**Problem details**
From the data that follows, report how many lines hold the string "script", giving only the number.

○ ○ ○ ○

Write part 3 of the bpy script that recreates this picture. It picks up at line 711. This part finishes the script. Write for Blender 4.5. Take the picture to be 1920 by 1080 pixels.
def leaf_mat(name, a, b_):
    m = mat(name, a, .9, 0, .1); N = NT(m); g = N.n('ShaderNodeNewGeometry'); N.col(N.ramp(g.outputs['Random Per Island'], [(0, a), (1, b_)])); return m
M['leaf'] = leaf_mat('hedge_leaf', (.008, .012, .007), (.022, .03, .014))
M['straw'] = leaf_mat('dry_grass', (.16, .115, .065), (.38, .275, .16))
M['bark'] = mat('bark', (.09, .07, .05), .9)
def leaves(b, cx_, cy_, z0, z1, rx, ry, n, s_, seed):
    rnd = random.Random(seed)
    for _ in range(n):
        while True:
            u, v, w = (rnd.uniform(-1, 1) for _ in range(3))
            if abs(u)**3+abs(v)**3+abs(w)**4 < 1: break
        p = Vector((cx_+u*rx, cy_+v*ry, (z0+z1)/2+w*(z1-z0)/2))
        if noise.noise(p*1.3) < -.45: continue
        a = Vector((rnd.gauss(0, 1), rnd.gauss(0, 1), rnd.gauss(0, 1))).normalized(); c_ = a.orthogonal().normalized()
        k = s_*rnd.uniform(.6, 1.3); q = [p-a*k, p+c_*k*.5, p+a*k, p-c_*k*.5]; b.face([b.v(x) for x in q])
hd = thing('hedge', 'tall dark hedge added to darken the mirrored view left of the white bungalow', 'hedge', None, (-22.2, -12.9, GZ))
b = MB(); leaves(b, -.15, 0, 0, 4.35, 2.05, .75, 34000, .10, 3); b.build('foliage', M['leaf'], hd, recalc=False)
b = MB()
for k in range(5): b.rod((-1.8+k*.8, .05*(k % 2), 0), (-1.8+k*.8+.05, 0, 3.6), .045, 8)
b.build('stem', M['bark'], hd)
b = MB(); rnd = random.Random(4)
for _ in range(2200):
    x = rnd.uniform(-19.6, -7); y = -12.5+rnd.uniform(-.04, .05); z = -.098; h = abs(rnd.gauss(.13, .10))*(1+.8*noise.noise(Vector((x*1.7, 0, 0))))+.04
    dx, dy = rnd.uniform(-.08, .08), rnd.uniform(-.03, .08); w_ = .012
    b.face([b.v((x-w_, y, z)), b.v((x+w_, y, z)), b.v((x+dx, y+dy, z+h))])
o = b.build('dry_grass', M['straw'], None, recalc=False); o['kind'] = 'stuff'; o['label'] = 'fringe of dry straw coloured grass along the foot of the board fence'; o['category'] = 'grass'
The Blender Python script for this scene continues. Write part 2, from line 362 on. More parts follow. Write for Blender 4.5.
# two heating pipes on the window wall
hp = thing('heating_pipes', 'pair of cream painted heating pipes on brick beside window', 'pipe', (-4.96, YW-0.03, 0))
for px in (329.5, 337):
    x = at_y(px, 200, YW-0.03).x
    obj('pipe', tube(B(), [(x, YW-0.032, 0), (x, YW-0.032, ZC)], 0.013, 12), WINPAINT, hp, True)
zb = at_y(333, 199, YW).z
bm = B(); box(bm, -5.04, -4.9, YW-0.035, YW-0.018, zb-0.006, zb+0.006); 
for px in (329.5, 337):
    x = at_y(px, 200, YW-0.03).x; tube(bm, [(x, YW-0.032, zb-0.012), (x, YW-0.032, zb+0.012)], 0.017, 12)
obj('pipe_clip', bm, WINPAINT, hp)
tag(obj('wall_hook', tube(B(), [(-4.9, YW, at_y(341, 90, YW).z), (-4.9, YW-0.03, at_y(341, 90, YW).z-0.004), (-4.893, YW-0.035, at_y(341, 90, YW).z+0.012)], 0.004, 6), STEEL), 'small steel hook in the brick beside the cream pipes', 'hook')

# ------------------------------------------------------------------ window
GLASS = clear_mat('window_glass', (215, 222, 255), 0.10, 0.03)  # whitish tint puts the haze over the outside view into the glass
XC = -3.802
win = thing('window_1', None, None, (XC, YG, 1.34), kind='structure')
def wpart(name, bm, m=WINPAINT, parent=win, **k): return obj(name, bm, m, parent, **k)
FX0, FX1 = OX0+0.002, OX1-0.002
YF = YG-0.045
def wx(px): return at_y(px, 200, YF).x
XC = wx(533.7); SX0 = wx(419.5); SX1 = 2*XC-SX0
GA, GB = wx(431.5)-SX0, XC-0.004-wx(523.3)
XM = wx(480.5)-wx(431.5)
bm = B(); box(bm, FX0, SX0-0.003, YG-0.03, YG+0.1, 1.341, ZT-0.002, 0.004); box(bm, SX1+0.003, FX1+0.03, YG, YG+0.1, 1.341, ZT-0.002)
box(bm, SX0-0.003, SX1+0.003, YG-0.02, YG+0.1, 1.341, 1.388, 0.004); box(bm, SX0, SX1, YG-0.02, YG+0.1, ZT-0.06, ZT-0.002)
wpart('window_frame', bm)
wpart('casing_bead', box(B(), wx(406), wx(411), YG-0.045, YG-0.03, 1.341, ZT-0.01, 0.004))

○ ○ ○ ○

**The reply**
2